$3.8 billion Slack begins its blitz on Microsoft today
As Business Insider previously reported, Slack Enterprise Grid makes it easier for big business customers to move to the collaboration app, making it easier and more user-friendly to work with big teams. Slack already has big customers like IBM and Capital One.
At the same time, Slack unveiled some updated stats on its growth: It has over 500 million daily active users, with 1.5 million paid users. Slack also says it now has over 800 employees working across 7 offices worldwide. That's up considerably from November 2016, when Slack told Business Insider it had 650 employees across four offices.
"Enterprise Grid adapts to how a large business is organized and the ways in which individual parts of a big company work, providing enormous flexibility to create communication structures that mirror how teams already collaborate," Slack writes in a blog entry.
Basically, the new product's name refers to the fact that customers can now work in a "grid" of interconnected Slack teams, all connected to each other. The sales team, the marketing team, and the design team can all have their own separate versions of Slack, but share some central chatrooms with each other for company-wide announcements or cross-team collaboration.
Check it out:
Behind the scenes, Slack Enterprise Grid adds security and compliance controls to make the IT department happy, including the HIPAA and FINRA certifications needed to be used in the highly-regulated healthcare and financial sectors. It also sports new integrations with popular enterprise applications, including products from database giant SAP.
Slack has been talking about launching an enterprise product of this type since at least 2015, but has long taken the stance that it needed to take the time to really get it out.
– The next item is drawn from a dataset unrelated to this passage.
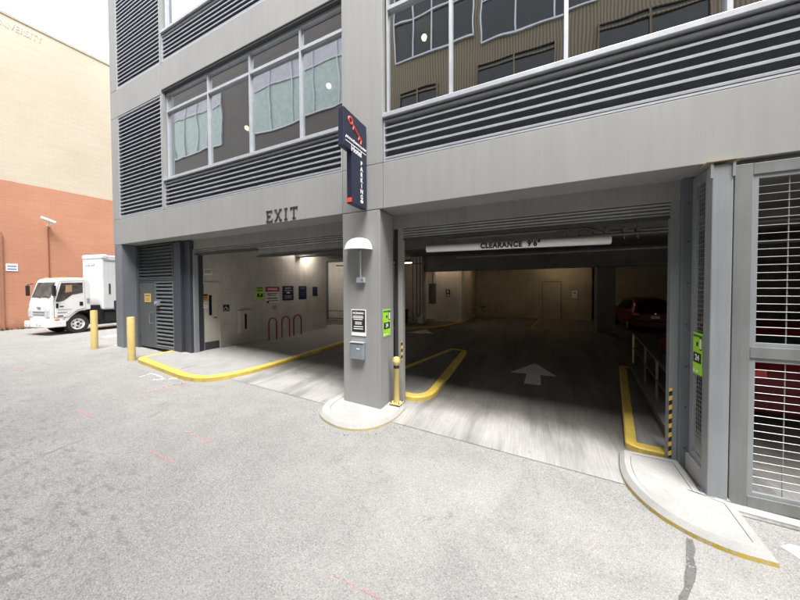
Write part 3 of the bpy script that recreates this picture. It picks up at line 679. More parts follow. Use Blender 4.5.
# ------------------------------------------------------------------ exit lane wall signs
def plate(name, label, cat, y0, y1, z0, z1, mat, group=None, t=.012):
    root = thing(name, label, cat, (wx, (y0+y1)/2, z0), 0, group)
    c = MB(); c.box(wx+.003, wx+t, y0, y1, z0, z1); c.build('panel', M[mat], root); return root
def wtext(root, st, size, y, z, mat, dx=.013, sx=1, bold=.002, name='lettering'):
    c = MB(); c.text(st, size, T((wx+dx, y, z), EAST), .001, sx=sx, bold=bold); return c.build(name, M[mat], root)
def wbars(root, rows, mat, dx=.013, name='print'):
    c = MB()
    for y0, y1, z0, z1 in rows: c.box(wx+dx-.001, wx+dx+.001, y0, y1, z0, z1)
    return c.build(name, M[mat], root)
s = plate('exit_sign', 'white exit sign with green letters above the passage door', 'sign', .93, 1.22, 2.97, 3.18, 'paper', t=.05); wtext(s, 'EXIT', .15, 1.075, 3.075, 'dkgreen', .052, .8, .004)
s = plate('caution_sign', 'orange and black notice on the cream passage door', 'sign', .88, 1.05, 2.09, 2.33, 'signorange', t=.05); wbars(s, [(.88, 1.04, 2.26, 2.32), (.9, 1.03, 2.19, 2.22), (.9, 1.0, 2.14, 2.16)], 'textblack', .052)
s = plate('paper_notice', 'small white paper under the orange notice', 'notice', .90, 1.06, 1.85, 2.06, 'paper', t=.05); wbars(s, [(.92, 1.04, 2.0, 2.02), (.92, 1.04, 1.95, 1.96), (.92, 1.0, 1.9, 1.91)], 'textdark', .052)
s = plate('accessible_sign', 'small navy square sign with white wheelchair mark right of the door', 'sign', 1.60, 1.83, 1.69, 1.93, 'navy')
c = MB(); c.tube([(wx+.014, 1.69+.03*math.cos(a)*2, 1.78+.03*math.sin(a)*2) for a in [k*.35 for k in range(18)]], .006, 5); c.tube([(wx+.014, 1.70, 1.88), (wx+.014, 1.70, 1.80), (wx+.014, 1.76, 1.80), (wx+.014, 1.79, 1.73)], .008, 5); c.build('symbol', M['textwhite'], s)
cb = thing('extinguisher_cabinet', 'white wall cabinet with narrow dark glass slit between door and bike racks', 'cabinet', (wx, 2.3, .8))
c = MB(); c.box(wx+.003, wx+.16, 2.14, 2.58, .82, 1.67); c.build('box', M['doorcol'], cb, bev=.01); c = MB(); c.box(wx+.161, wx+.165, 2.32, 2.40, .98, 1.55); c.build('glass_slit', M['carglass'], cb)
s = plate('green_sign', 'narrow lime and black sign at the left end of the row over the bike racks', 'sign', 2.97, 3.27, 2.04, 2.57, 'green')
wbars(s, [(2.99, 3.25, 2.50, 2.54), (2.99, 3.25, 2.40, 2.44), (2.99, 3.25, 2.16, 2.30)], 'textblack'); wtext(s, 'P', .13, 3.12, 2.23, 'textwhite', .015, 1, .003)
s = plate('warning_sign', 'white sign with red WARNING band in the row over the bike racks', 'sign', 3.39, 4.08, 1.90, 2.57, 'paper')
c = MB(); c.box(wx+.012, wx+.014, 3.39, 4.08, 2.37, 2.57); c.build('band', M['textblack'], s); c = MB(); c.box(wx+.0145, wx+.0155, 3.45, 4.02, 2.40, 2.54); c.build('red_field', M['red'], s)
wtext(s, 'WARNING', .11, 3.735, 2.47, 'textwhite', .017, .9); wbars(s, [(3.46, 3.96, 2.26, 2.30), (3.5, 3.9, 2.19, 2.22), (3.46, 4.0, 2.07, 2.11), (3.5, 4.04, 1.97, 2.0), (3.42, 3.55, 1.90, 1.97)], 'textblack')
s = plate('navy_sign', 'largest of the three navy signs over the bike racks with white print', 'sign', 4.27, 4.90, 1.97, 2.61, 'navy', 'navy signs on the exit lane wall'); wbars(s, [(4.42, 4.75, 2.5, 2.53), (4.38, 4.8, 2.40, 2.42), (4.5, 4.68, 2.28, 2.34), (4.38, 4.8, 2.15, 2.17), (4.4, 4.76, 2.07, 2.09)], 'paper')
s = plate('navy_sign', 'middle of the three navy signs over the bike racks', 'sign', 5.22, 5.74, 1.98, 2.61, 'navy', 'navy signs on the exit lane wall'); wbars(s, [(5.33, 5.63, 2.50, 2.53), (5.36, 5.6, 2.3, 2.31), (5.36, 5.6, 2.2, 2.21)], 'signblue')
s = plate('navy_sign', 'smallest and farthest of the three navy signs over the bike racks', 'sign', 6.16, 6.51, 2.11, 2.57, 'navy', 'navy signs on the exit lane wall'); wbars(s, [(6.22, 6.45, 2.46, 2.48), (6.24, 6.43, 2.3, 2.31)], 'signblue')
s = plate('orange_tag', 'small faint orange tag below the red banded sign', 'sign', 3.72, 3.95, 1.62, 1.78, 'dullorange', t=.008)

# bike racks
for i, (y0, y1) in enumerate(((3.17, 3.55), (3.83, 4.24), (4.48, 4.93))):
    x = -9.62; zb = fl(x, y0)+.12
    t_ = thing('bike_rack', ('red inverted U bike rack nearest the street in the exit lane', 'middle red inverted U bike rack in the exit lane', 'red inverted U bike rack farthest inside the exit lane')[i], 'bike rack', (x, (y0+y1)/2, zb), 0, 'bike racks on the exit lane pavement')
    rr = (y1-y0)/2; pts = [(x, y0, zb)] + [(x, (y0+y1)/2-rr*math.cos(a), zb+.9-rr+rr*math.sin(a)) for a in [math.pi*k/10 for k in range(11)]] + [(x, y1, zb)]
    c = MB(); c.tube(pts, .028, 10); c.build('hoop', M['redrack'], t_, smooth=True)
    for y in (y0, y1): c = MB(); c.cyl((x, y, zb), (x, y, zb+.012), .07, n=14); c.build('foot_plate', M['redrack'], t_)
# handrail beyond the wall
t_ = thing('handrail', 'low dark handrail beyond the end of the exit lane wall', 'railing', (-10.6, 9, .3))
c = MB(); c.tube([(-11.9, 9.0, 1.15), (-9.9, 9.0, 1.15), (-9.9, 9.0, .3)], .03); c.tube([(-11.9, 9.0, .7), (-9.9, 9.0, .7)], .025); c.build('rails', M['railgrey'], t_)

# ------------------------------------------------------------------ facade lettering, blade sign, lamp, plates
ex = MB(); lx = -5.92; zb, hh = 4.11, .265
def st(x0, z0, x1, z1, w):
    d = Vector((x1-x0, z1-z0)).normalized(); n = Vector((-d.y, d.x))*w/2
    P = [(x0+n.x, z0+n.y), (x0-n.x, z0-n.y), (x1-n.x, z1-n.y), (x1+n.x, z1+n.y)]
    ex.add([(x, -.018, z) for x, z in P]+[(x, -.001, z) for x, z in P], [(0, 1, 2, 3), (7, 6, 5, 4), (0, 4, 5, 1), (1, 5, 6, 2), (2, 6, 7, 3), (3, 7, 4, 0)])
exit_word = thing('exit_lettering', 'dark raised letters EXIT on the band over the left opening', 'lettering', (-5.4, 0, 4.11))
def letter():
    global ex
    ex.build('letter', M['textdark'], exit_word); ex = MB()
a = lx; st(a+.05, zb, a+.05, zb+hh, .034); st(a, zb+hh-.012, a+.2, zb+hh-.012, .02); st(a, zb+.012, a+.21, zb+.012, .02); st(a+.05, zb+hh*.52, a+.15, zb+hh*.52, .022); st(a+.195, zb+hh, a+.195, zb+hh-.06, .02); st(a+.205, zb, a+.205, zb+.06, .02); letter()
a = lx+.29; st(a+.03, zb+hh, a+.20, zb, .032); st(a+.19, zb+hh, a+.03, zb, .025); [st(a+q, zb+w, a+q+.08, zb+w, .018) for q, w in ((-.01, hh-.01), (.15, hh-.01), (-.01, .01), (.15, .01))]; letter()
a = lx+.60; st(a+.05, zb, a+.05, zb+hh, .034); st(a, zb+hh-.01, a+.1, zb+hh-.01, .02); st(a, zb+.01, a+.1, zb+.01, .02); letter()
a = lx+.79; st(a+.11, zb, a+.11, zb+hh, .034); st(a, zb+hh-.012, a+.22, zb+hh-.012, .02); st(a+.06, zb+.01, a+.16, zb+.01, .02); st(a+.01, zb+hh, a+.01, zb+hh-.06, .02); st(a+.21, zb+hh, a+.21, zb+hh-.06, .02); letter()
for o in kids(exit_word): pass

bs = thing('blade_sign', 'navy projecting parking sign with red key and white vertical lettering', 'sign', (-3.1, 0, 4.06))
c = MB(); c.extr([(-.79, 5.02), (-.54, 5.02), (-.54, 4.07), (-.03, 4.07), (-.03, 5.70), (-.79, 5.70)], -3.17, -3.05); c.build('panel', M['navy'], bs, bev=.008)
sx_ = -3.0485
c = MB()
ring = [(sx_+.0, -.585+.058*math.cos(q), 5.545+.058*math.sin(q)) for q in [k*math.pi/7 for k in range(15)]]
c.tube(ring, .017, 6); c.tube([(sx_, -.54, 5.51), (sx_, -.23, 5.34)], .018, 6); c.tube([(sx_, -.30, 5.38), (sx_, -.33, 5.30)], .018, 6); c.tube([(sx_, -.23, 5.34), (sx_, -.26, 5.25)], .018, 6); c.tube([(sx_, -.49, 5.48), (sx_, -.51, 5.41)], .018, 6)
c.build('key_emblem', M['red'], bs)
c = MB(); random.seed(3)
y = -.72
pts = []
for i in range(34):
    yy = -.73+i*.0202; zz = 5.205+(.028 if i % 2 else -.022)*(1.3 if i in (0, 12, 13, 24) else .8)
    pts.append((sx_, yy, zz))
c.tube(pts, .0085, 5); c.box(sx_-.001, sx_+.003, -.74, -.06, 5.128, 5.142); c.text('Hotel', .15, T((sx_, -.39, 5.065), EAST), .002, sx=1.0, bold=.004)
c.build('name_lettering', M['textwhite'], bs)
c = MB()
for i, ch in enumerate('PARKING'): c.text(ch, .115, T((sx_, -.22, 4.90-i*.107), EAST), .002, bold=.004)
c.add([(sx_+.001, y_, z_) for y_, z_ in ((-.28, 4.175), (-.22, 4.13), (-.22, 4.155), (-.17, 4.155), (-.17, 4.205), (-.22, 4.205), (-.22, 4.22))], [(0, 1, 2, 3, 4, 5, 6)])
c.build('word_lettering', M['textwhite'], bs)
c = MB(); c.box(-3.16, -3.06, -.555, -.541, 4.09, 4.17); c.build('red_marker', M['red'], bs)
c = MB(); c.cyl((-3.11, -.03, 5.4), (-3.11, 0, 5.4), .03, n=8); c.cyl((-3.11, -.03, 4.5), (-3.11, 0, 4.5), .03, n=8); c.build('bracket', M['dkframe'], bs)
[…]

Now, it launches as the market is heating up in a big way.
Microsoft has set its crosshairs on Slack with Microsoft Teams, a similar product that's included in versions of the Office 365 cloud productivity suite for business. In a blog post sent out earlier this week, Microsoft says that even in its current, beta form, over 30,000 companies have tried out Microsoft Teams. When Microsoft first unveiled Teams, Slack CEO Stewart Butterfield took out a full-page ad in the New York Times welcoming it to the space.
Meanwhile, $6 billion software company Atlassian company bought Trello, another hot Silicon Valley collaboration app, as part of a larger play to take on Microsoft Office - while also bolstering its own HipChat, one of the chief competitors to Slack. Networking giant Cisco, too, has Spark, a similar Slack-like service.
Still, Slack has something none of those competitors have: A ton of positive buzz in Silicon Valley, sustained even after years of being on the market. Slack's customers love it, and that word of mouth is helping it continue to grow like crazy. Plus, the $540 million in venture capital it's raised over the years probably helps it compete, too.